**GOAL**
Repeat the material in full. Keep every line exactly as it is.
'''
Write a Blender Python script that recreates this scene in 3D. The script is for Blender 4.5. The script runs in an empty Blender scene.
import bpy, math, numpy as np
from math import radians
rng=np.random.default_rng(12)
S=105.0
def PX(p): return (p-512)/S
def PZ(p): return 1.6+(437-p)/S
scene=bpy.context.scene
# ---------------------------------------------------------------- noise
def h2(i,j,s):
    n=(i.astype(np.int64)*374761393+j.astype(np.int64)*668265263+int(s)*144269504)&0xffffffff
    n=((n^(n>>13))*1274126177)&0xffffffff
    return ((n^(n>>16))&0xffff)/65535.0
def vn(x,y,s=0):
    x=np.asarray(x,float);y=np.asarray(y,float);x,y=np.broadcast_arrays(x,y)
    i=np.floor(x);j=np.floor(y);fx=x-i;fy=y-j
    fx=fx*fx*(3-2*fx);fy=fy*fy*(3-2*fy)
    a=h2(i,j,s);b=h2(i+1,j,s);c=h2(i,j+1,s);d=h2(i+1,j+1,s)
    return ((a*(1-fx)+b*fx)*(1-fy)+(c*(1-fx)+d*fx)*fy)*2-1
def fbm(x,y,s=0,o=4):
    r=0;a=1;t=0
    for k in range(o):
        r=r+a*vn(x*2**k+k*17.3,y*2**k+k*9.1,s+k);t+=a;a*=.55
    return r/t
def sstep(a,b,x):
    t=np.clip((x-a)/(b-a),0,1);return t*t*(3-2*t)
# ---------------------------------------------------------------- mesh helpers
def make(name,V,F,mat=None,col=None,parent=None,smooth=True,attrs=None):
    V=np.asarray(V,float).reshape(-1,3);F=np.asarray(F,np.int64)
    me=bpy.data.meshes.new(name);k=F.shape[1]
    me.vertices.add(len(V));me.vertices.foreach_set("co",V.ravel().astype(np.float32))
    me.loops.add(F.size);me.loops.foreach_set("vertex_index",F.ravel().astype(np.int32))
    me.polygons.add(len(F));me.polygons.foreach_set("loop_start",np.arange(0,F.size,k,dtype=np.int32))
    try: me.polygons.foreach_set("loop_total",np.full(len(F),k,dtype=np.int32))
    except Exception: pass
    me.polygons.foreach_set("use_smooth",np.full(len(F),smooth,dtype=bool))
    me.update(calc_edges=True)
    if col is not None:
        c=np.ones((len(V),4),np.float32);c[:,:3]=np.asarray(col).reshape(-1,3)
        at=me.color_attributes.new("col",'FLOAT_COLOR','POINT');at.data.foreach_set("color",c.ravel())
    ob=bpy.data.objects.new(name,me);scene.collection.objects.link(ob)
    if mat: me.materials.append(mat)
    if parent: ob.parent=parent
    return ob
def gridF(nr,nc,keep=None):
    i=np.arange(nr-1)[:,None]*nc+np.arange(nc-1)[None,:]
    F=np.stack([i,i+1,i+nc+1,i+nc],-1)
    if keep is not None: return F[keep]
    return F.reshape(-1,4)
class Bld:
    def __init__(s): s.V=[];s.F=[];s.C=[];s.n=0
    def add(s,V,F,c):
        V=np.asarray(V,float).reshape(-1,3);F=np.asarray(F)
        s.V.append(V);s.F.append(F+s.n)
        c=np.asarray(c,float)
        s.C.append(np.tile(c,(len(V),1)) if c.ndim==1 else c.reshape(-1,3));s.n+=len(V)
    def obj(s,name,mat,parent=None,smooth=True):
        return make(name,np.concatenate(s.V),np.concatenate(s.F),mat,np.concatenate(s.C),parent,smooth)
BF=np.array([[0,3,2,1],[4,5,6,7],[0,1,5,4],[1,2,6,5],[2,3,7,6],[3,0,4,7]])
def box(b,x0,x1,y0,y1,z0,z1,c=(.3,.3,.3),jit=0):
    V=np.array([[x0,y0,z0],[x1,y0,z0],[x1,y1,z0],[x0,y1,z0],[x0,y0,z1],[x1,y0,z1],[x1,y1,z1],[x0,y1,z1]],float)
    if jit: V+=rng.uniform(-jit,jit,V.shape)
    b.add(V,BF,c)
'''
**RESPONSE TO THE EXERCISE**
Write a Blender Python script that recreates this scene in 3D. The script is for Blender 4.5. The script runs in an empty Blender scene.
import bpy, math, numpy as np
from math import radians
rng=np.random.default_rng(12)
S=105.0
def PX(p): return (p-512)/S
def PZ(p): return 1.6+(437-p)/S
scene=bpy.context.scene
# ---------------------------------------------------------------- noise
def h2(i,j,s):
    n=(i.astype(np.int64)*374761393+j.astype(np.int64)*668265263+int(s)*144269504)&0xffffffff
    n=((n^(n>>13))*1274126177)&0xffffffff
    return ((n^(n>>16))&0xffff)/65535.0
def vn(x,y,s=0):
    x=np.asarray(x,float);y=np.asarray(y,float);x,y=np.broadcast_arrays(x,y)
    i=np.floor(x);j=np.floor(y);fx=x-i;fy=y-j
    fx=fx*fx*(3-2*fx);fy=fy*fy*(3-2*fy)
    a=h2(i,j,s);b=h2(i+1,j,s);c=h2(i,j+1,s);d=h2(i+1,j+1,s)
    return ((a*(1-fx)+b*fx)*(1-fy)+(c*(1-fx)+d*fx)*fy)*2-1
def fbm(x,y,s=0,o=4):
    r=0;a=1;t=0
    for k in range(o):
        r=r+a*vn(x*2**k+k*17.3,y*2**k+k*9.1,s+k);t+=a;a*=.55
    return r/t
def sstep(a,b,x):
    t=np.clip((x-a)/(b-a),0,1);return t*t*(3-2*t)
# ---------------------------------------------------------------- mesh helpers
def make(name,V,F,mat=None,col=None,parent=None,smooth=True,attrs=None):
    V=np.asarray(V,float).reshape(-1,3);F=np.asarray(F,np.int64)
    me=bpy.data.meshes.new(name);k=F.shape[1]
    me.vertices.add(len(V));me.vertices.foreach_set("co",V.ravel().astype(np.float32))
    me.loops.add(F.size);me.loops.foreach_set("vertex_index",F.ravel().astype(np.int32))
    me.polygons.add(len(F));me.polygons.foreach_set("loop_start",np.arange(0,F.size,k,dtype=np.int32))
    try: me.polygons.foreach_set("loop_total",np.full(len(F),k,dtype=np.int32))
    except Exception: pass
    me.polygons.foreach_set("use_smooth",np.full(len(F),smooth,dtype=bool))
    me.update(calc_edges=True)
    if col is not None:
        c=np.ones((len(V),4),np.float32);c[:,:3]=np.asarray(col).reshape(-1,3)
        at=me.color_attributes.new("col",'FLOAT_COLOR','POINT');at.data.foreach_set("color",c.ravel())
    ob=bpy.data.objects.new(name,me);scene.collection.objects.link(ob)
    if mat: me.materials.append(mat)
    if parent: ob.parent=parent
    return ob
def gridF(nr,nc,keep=None):
    i=np.arange(nr-1)[:,None]*nc+np.arange(nc-1)[None,:]
    F=np.stack([i,i+1,i+nc+1,i+nc],-1)
    if keep is not None: return F[keep]
    return F.reshape(-1,4)
class Bld:
    def __init__(s): s.V=[];s.F=[];s.C=[];s.n=0
    def add(s,V,F,c):
        V=np.asarray(V,float).reshape(-1,3);F=np.asarray(F)
        s.V.append(V);s.F.append(F+s.n)
        c=np.asarray(c,float)
        s.C.append(np.tile(c,(len(V),1)) if c.ndim==1 else c.reshape(-1,3));s.n+=len(V)
    def obj(s,name,mat,parent=None,smooth=True):
        return make(name,np.concatenate(s.V),np.concatenate(s.F),mat,np.concatenate(s.C),parent,smooth)
BF=np.array([[0,3,2,1],[4,5,6,7],[0,1,5,4],[1,2,6,5],[2,3,7,6],[3,0,4,7]])
def box(b,x0,x1,y0,y1,z0,z1,c=(.3,.3,.3),jit=0):
    V=np.array([[x0,y0,z0],[x1,y0,z0],[x1,y1,z0],[x0,y1,z0],[x0,y0,z1],[x1,y0,z1],[x1,y1,z1],[x0,y1,z1]],float)
    if jit: V+=rng.uniform(-jit,jit,V.shape)
    b.add(V,BF,c)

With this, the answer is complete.